When something changes in the market, the equilibrium can change too. For example, if consumer income rises and a good is a normal good, demand increases. That means the demand curve shifts right. The new equilibrium usually has a higher price and a higher quantity.
If supply increases, the supply curve shifts right. That usually lowers price and raises quantity. If both curves shift, you must compare the size and direction of each shift to determine the final outcome.
A very important AP skill is to avoid confusing a movement along a curve with a shift of the curve.
- A change in price causes a movement along the demand or supply curve.
- A change in a non-price factor causes the entire curve to shift.

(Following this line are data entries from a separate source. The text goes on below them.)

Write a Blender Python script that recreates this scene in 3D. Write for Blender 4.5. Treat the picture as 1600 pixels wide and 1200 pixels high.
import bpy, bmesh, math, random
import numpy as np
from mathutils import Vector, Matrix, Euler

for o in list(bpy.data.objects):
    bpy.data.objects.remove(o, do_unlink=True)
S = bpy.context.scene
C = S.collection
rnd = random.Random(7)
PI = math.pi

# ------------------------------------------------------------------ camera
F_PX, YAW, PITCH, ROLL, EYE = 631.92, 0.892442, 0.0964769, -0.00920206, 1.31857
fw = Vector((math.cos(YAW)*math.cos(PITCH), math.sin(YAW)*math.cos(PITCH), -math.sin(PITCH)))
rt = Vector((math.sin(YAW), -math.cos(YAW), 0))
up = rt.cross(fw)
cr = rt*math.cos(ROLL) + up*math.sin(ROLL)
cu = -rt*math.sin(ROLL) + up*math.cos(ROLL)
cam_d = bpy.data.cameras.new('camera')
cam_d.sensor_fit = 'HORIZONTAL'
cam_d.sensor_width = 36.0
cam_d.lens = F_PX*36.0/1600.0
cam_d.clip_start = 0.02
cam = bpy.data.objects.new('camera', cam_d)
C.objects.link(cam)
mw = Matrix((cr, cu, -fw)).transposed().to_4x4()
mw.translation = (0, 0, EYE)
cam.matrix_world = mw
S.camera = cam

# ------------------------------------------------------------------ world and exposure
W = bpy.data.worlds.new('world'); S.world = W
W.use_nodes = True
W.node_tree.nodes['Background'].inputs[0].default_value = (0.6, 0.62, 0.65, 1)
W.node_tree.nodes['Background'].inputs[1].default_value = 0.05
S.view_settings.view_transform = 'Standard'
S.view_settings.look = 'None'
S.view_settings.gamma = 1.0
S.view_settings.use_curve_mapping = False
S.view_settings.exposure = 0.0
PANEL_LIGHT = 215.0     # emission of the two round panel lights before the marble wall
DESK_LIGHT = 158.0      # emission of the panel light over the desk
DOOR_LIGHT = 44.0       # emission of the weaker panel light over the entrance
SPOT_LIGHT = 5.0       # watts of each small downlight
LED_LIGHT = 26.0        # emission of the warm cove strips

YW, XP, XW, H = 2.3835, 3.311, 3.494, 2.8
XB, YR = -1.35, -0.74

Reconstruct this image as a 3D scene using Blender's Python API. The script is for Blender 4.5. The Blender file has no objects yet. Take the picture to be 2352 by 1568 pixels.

For example, if the price of pizza rises, quantity demanded falls, but demand itself does not change. If consumer income increases and pizza is a normal good, demand rises.
How to Analyze a Specific Economic Situation 🔍
When AP Microeconomics gives you a scenario, your job is to identify the economic forces behind it. Here is a step-by-step method students can use.
Step 1: Identify the market
Ask what good, service, or factor market is being discussed. Is it the market for coffee, labor, apartments, or concert tickets?
Step 2: Identify the cause of change
Look for clues such as:
- changes in consumer income
- changes in tastes or preferences
- changes in input costs
- changes in technology
- changes in taxes or subsidies
- changes in the number of buyers or sellers
- changes in expectations
Step 3: Decide which curve shifts
If the cause affects buyers, think demand. If it affects sellers’ production costs or ability to produce, think supply. In factor markets, think about derived demand, which means demand for inputs comes from demand for the final good.
Step 4: Predict the new equilibrium
Use the direction of the shift to predict what happens to price and quantity.
Step 5: Consider special outcomes
Sometimes the market has price controls, taxes, subsidies, or externalities. Then the actual outcome may differ from the equilibrium outcome.
For example, imagine the government places a tax on gasoline. A tax increases sellers’ costs, so supply shifts left. The price paid by consumers rises, the price received by sellers falls, and the quantity sold decreases. This is a classic example of using a policy change to determine an outcome.
Common Situations and Their Effects 🏪
Some market changes appear often in AP Microeconomics, so students should know their likely effects.
1. Increase in consumer income
If the good is normal, demand increases. Price and quantity both rise. If the good is inferior, demand decreases. Price and quantity both fall.
A real-world example is restaurant meals. If people earn more money, many choose to eat out more often. Demand for dining services rises.
2. Increase in input costs
When wages, rent, or raw materials become more expensive, production becomes costlier. Supply decreases. Price rises and quantity falls.
For example, if the price of steel increases, the cost of making cars rises. Car supply decreases, which can raise car prices and reduce the number of cars sold.
3. New technology
Improved technology usually lowers production costs and increases supply. Price falls and quantity rises.
Think of streaming technology making it cheaper to provide digital entertainment. The market can supply more at each price.
4. Change in preferences
If a product becomes more popular, demand increases. Price and quantity rise. If a product becomes less popular, demand decreases.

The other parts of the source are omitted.